Ok...you're not a pilot. You're on an aviation web site lecturing pilots with several decades experience. More to the point, you've never taxied an aircraft, and yet you're condescending when conversing with those who have. Your arrogance knows no bounds.

You may not understand this concept, so there may be little use betraying the secret to you, but an airplane is not a car. Try to wrap your mind around that, if you can.

Multiple type ratings, actually.

Among previous jobs, yes, Director of Safety was one. Thanks for asking. It's irrelevant.

You've attacked me in this thread over comments I didn't make more than once, and your comments made clear that you had no idea what you were talking about, given the subject. You know nothing about determining distance from other aircraft, maneuvering an aircraft on the ground, parking an aircraft, or towing an aircraft, let alone the use of ground personnel, coordination in movement, whether ground cockpit, or crew coordination between both. I do it daily, as do many. here. Never the less, your presumption is to lecture and tell us that it's a shame we can't achieve your level of understanding...the one who knows least of all.

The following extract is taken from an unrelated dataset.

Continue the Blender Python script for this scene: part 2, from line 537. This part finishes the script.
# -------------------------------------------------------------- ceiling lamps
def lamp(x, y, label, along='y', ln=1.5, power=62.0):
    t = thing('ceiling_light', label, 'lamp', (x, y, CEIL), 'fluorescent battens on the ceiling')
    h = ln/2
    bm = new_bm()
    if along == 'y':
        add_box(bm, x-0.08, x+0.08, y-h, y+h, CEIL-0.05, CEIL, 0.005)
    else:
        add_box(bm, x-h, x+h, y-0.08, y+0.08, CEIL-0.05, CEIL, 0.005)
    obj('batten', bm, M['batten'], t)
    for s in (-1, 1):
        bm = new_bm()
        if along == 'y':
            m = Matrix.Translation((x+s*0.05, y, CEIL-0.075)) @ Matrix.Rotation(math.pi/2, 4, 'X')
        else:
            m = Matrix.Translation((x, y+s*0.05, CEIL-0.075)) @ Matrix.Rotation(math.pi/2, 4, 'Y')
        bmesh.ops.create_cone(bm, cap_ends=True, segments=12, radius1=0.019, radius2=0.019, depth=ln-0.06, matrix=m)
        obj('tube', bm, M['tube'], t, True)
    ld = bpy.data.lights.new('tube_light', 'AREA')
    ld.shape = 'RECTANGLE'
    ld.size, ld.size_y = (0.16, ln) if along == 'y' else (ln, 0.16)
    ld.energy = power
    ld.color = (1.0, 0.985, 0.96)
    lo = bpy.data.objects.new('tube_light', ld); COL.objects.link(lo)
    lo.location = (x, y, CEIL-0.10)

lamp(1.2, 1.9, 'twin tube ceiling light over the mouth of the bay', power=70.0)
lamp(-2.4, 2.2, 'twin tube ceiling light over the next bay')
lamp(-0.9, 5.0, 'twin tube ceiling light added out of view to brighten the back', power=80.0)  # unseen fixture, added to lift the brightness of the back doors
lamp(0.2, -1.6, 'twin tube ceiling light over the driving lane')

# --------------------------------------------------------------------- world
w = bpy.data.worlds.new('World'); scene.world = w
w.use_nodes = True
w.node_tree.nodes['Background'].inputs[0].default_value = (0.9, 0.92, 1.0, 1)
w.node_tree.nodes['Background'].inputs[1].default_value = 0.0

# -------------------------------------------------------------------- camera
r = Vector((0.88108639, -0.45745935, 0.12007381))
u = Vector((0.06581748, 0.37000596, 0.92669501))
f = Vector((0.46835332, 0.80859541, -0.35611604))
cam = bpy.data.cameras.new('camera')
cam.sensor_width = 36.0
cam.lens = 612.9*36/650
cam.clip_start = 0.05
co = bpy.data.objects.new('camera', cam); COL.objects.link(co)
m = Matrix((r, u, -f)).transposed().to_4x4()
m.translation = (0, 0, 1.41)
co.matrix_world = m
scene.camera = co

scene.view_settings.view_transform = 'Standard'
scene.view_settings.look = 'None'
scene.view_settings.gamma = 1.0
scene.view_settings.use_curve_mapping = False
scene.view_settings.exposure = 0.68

It's taken nearly four decades for me to get here. When you've put in the time and effort, by all means pop back in and offer your insight, once you have a leg to stand on and know what you're talking about. Until then, your drivel is at best tiresome, and at worst, inconsequential. Perhaps you can apply it, however, to driving your car.
 
GalaxyFlyer
Posts: 3134
Joined: Fri Jan 01, 2016 4:44 am

Re: More and more wing clipping incidents?

Fri Feb 22, 2019 3:35 pm

Eternal vigilance is the only answer, that and an attitude “there is NO excuse for a taxi accident”. Eighteen years operating C-5s into lots of small places taught me to know exactly where the clearance exists. I’ll bet all these nifty new electronics in cars is going to get people to rely on them to keep them from an accident while texting, combing their hair, putting on make-up, reading the news and dozens of other stupidities I see daily.